Lula City Manager Dennis Bergin said the city is solemnly honoring Jenrette with 100 American flags lining the streets of the late guardsman’s neighborhood. Bergin said the city also has nearly completed a veterans park "to celebrate those who served before us, those who are serving now and those who will serve in the future."

Dyer said the American flags on street sides and at half-staff remind him that his freedom comes at a high price.

"It makes you think about it a little more," he said. "It’s not on my mind a whole lot, but when it happens to somebody you know locally. ... I wouldn’t want to be doing it myself, so I actually do appreciate it."

Jamie Dodd is the postal clerk at the post office.
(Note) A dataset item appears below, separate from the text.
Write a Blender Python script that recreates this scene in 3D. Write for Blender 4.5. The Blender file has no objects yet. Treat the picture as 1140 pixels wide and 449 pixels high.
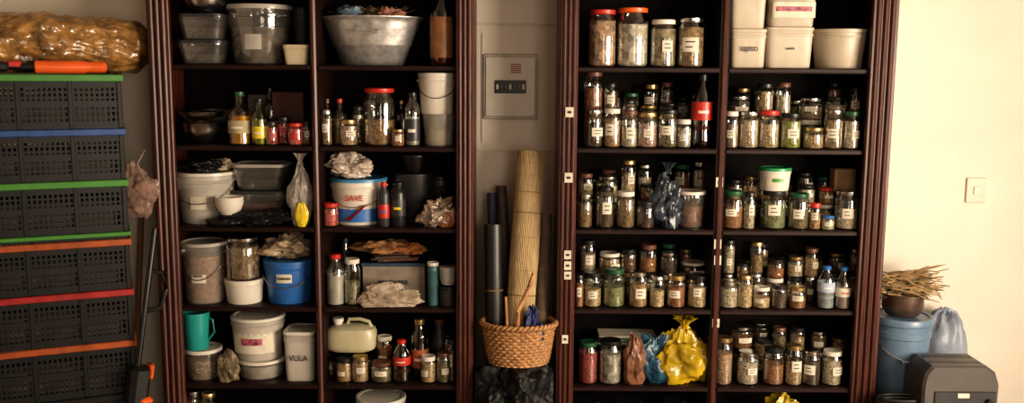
import bpy, bmesh, math, random
from mathutils import Vector, Matrix, noise
random.seed(7)
R=random.Random(11)
FPX=1050.0; CAMY=-4.40; ZC=1.75
CAM=Vector((0,CAMY,ZC))
ROT=Matrix.Rotation(math.radians(82),3,'X')@Matrix.Rotation(math.radians(0.4),3,'Z')
def U(px,py,Y):
    d=ROT@Vector(((px-570)/FPX,-(py-224.5)/FPX,-1.0))
    return CAM+d*((Y-CAMY)/d.y)
sc=bpy.context.scene
# ---------------------------------------------------------------- materials
MC={}
def nodes(name):
    m=bpy.data.materials.new(name); m.use_nodes=True
    nt=m.node_tree; b=nt.nodes['Principled BSDF']; return m,nt,b
def mat(name,col,rough=.5,metal=0,var=.25,scale=20,bump=0,bscale=60,coat=0,trans=0,stretch=None,spec=.5):
    if name in MC: return MC[name]
    m,nt,b=nodes(name)
    tc=nt.nodes.new('ShaderNodeTexCoord'); mp=nt.nodes.new('ShaderNodeMapping')
    nt.links.new(tc.outputs['Object'],mp.inputs[0])
    if stretch: mp.inputs['Scale'].default_value=stretch
    n=nt.nodes.new('ShaderNodeTexNoise'); n.inputs['Scale'].default_value=scale; n.inputs['Detail'].default_value=4
    nt.links.new(mp.outputs[0],n.inputs['Vector'])
    r=nt.nodes.new('ShaderNodeValToRGB')
    r.color_ramp.elements[0].position=.3; r.color_ramp.elements[1].position=.7
    r.color_ramp.elements[0].color=tuple(c*(1-var) for c in col)+(1,)
    r.color_ramp.elements[1].color=tuple(min(1,c*(1+var*.6)) for c in col)+(1,)
    nt.links.new(n.outputs[0],r.inputs[0]); nt.links.new(r.outputs[0],b.inputs['Base Color'])
    b.inputs['Roughness'].default_value=rough; b.inputs['Metallic'].default_value=metal
    b.inputs['Specular IOR Level'].default_value=spec
    if coat: b.inputs['Coat Weight'].default_value=coat
    if bump:
        n2=nt.nodes.new('ShaderNodeTexNoise'); n2.inputs['Scale'].default_value=bscale; n2.inputs['Detail'].default_value=5
        nt.links.new(mp.outputs[0],n2.inputs['Vector'])
        bp=nt.nodes.new('ShaderNodeBump'); bp.inputs['Strength'].default_value=bump; bp.inputs['Distance'].default_value=.01
        nt.links.new(n2.outputs[0],bp.inputs['Height']); nt.links.new(bp.outputs[0],b.inputs['Normal'])
    if trans:
        t=nt.nodes.new('ShaderNodeBsdfTransparent'); mx=nt.nodes.new('ShaderNodeMixShader')
        mx.inputs[0].default_value=trans
        t.inputs[0].default_value=(.95,.95,.93,1)
        nt.links.new(b.outputs[0],mx.inputs[1]); nt.links.new(t.outputs[0],mx.inputs[2])
        nt.links.new(mx.outputs[0],nt.nodes['Material Output'].inputs[0])
    MC[name]=m; return m
def grains(col,sc_=140,var=.6):
    name='grain_%d_%d_%d_%d'%(col[0]*255,col[1]*255,col[2]*255,sc_)
    if name in MC: return MC[name]
    m,nt,b=nodes(name)
    tc=nt.nodes.new('ShaderNodeTexCoord'); v=nt.nodes.new('ShaderNodeTexVoronoi'); v.inputs['Scale'].default_value=sc_
    nt.links.new(tc.outputs['Object'],v.inputs['Vector'])
    r=nt.nodes.new('ShaderNodeValToRGB'); sp=nt.nodes.new('ShaderNodeSeparateColor')
    nt.links.new(v.outputs['Color'],sp.inputs[0]); nt.links.new(sp.outputs[0],r.inputs[0])
    r.color_ramp.elements[0].color=tuple(c*(1-var) for c in col)+(1,)
    r.color_ramp.elements[1].color=tuple(min(1,c*(1+var*.5)) for c in col)+(1,)
    nt.links.new(r.outputs[0],b.inputs['Base Color']); b.inputs['Roughness'].default_value=.8
    bp=nt.nodes.new('ShaderNodeBump'); bp.inputs['Strength'].default_value=.5; bp.inputs['Distance'].default_value=.004
    nt.links.new(v.outputs['Distance'],bp.inputs['Height']); nt.links.new(bp.outputs[0],b.inputs['Normal'])
    MC[name]=m; return m
def glass(name,tint,refl=.5,lo=.07,hi=.75,haze=0):
    if name in MC: return MC[name]
    m,nt,b=nodes(name); nt.nodes.remove(b)
    t=nt.nodes.new('ShaderNodeBsdfTransparent'); t.inputs[0].default_value=tint+(1,)
    g=nt.nodes.new('ShaderNodeBsdfGlossy'); g.inputs['Roughness'].default_value=.08
    lw=nt.nodes.new('ShaderNodeLayerWeight'); lw.inputs[0].default_value=refl
    mr=nt.nodes.new('ShaderNodeMapRange'); mr.inputs['To Min'].default_value=lo; mr.inputs['To Max'].default_value=hi
    nt.links.new(lw.outputs['Facing'],mr.inputs[0])
    n=nt.nodes.new('ShaderNodeTexNoise'); n.inputs['Scale'].default_value=25
    tc=nt.nodes.new('ShaderNodeTexCoord'); nt.links.new(tc.outputs['Object'],n.inputs['Vector'])
    bp=nt.nodes.new('ShaderNodeBump'); bp.inputs['Strength'].default_value=.15; bp.inputs['Distance'].default_value=.01
    nt.links.new(n.outputs[0],bp.inputs['Height']); nt.links.new(bp.outputs[0],g.inputs['Normal'])
    mx=nt.nodes.new('ShaderNodeMixShader')
    base=t
    if haze:
        df=nt.nodes.new('ShaderNodeBsdfDiffuse'); df.inputs[0].default_value=(.6,.57,.52,1)
        m2=nt.nodes.new('ShaderNodeMixShader'); m2.inputs[0].default_value=haze
        nt.links.new(t.outputs[0],m2.inputs[1]); nt.links.new(df.outputs[0],m2.inputs[2]); base=m2
    nt.links.new(mr.outputs[0],mx.inputs[0]); nt.links.new(base.outputs[0],mx.inputs[1]); nt.links.new(g.outputs[0],mx.inputs[2])
    nt.links.new(mx.outputs[0],nt.nodes['Material Output'].inputs[0])
    MC[name]=m; return m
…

Dodd said she has helped Jenrette’s wife, Shannon, and their three young children mail packages to their husband and father in Afghanistan every week.

"The day before he passed away, she was in here mailing him packages, actually two packages," Dodd said. "They were excited about bringing packages in and mailing them to him. He seemed to be a great dad and a great husband."

Dodd said the whole town is mourning their latest lost service member, but also has gained a deeper appreciation for the soldiers’ perilous jobs and the opportunities they provide for Americans young and old.

"With this happening to him, I think a lot of people realize there is a price to pay for our freedom," she said.

Lula resident Charles Loden said war is ugly, but the freedoms troops protect are precious.

Loden said he didn’t know Jenrette, but is humbled by the risks he took to preserve Lula residents’ liberty to attend church, school and pursue their dreams.

"They do it for this community, they do it for everybody in this community," Loden said of soldiers going to war.

"This town’s little, you know? If it weren’t for them, this country wouldn’t be free and this town wouldn’t be free to do whatever we wanted to do," he said. "I thank the Lord every day for people who will go out there and sacrifice their life everyday for us. They don’t have to do that, but they do it. And what really touches me so much is that they do it but they don’t even know us."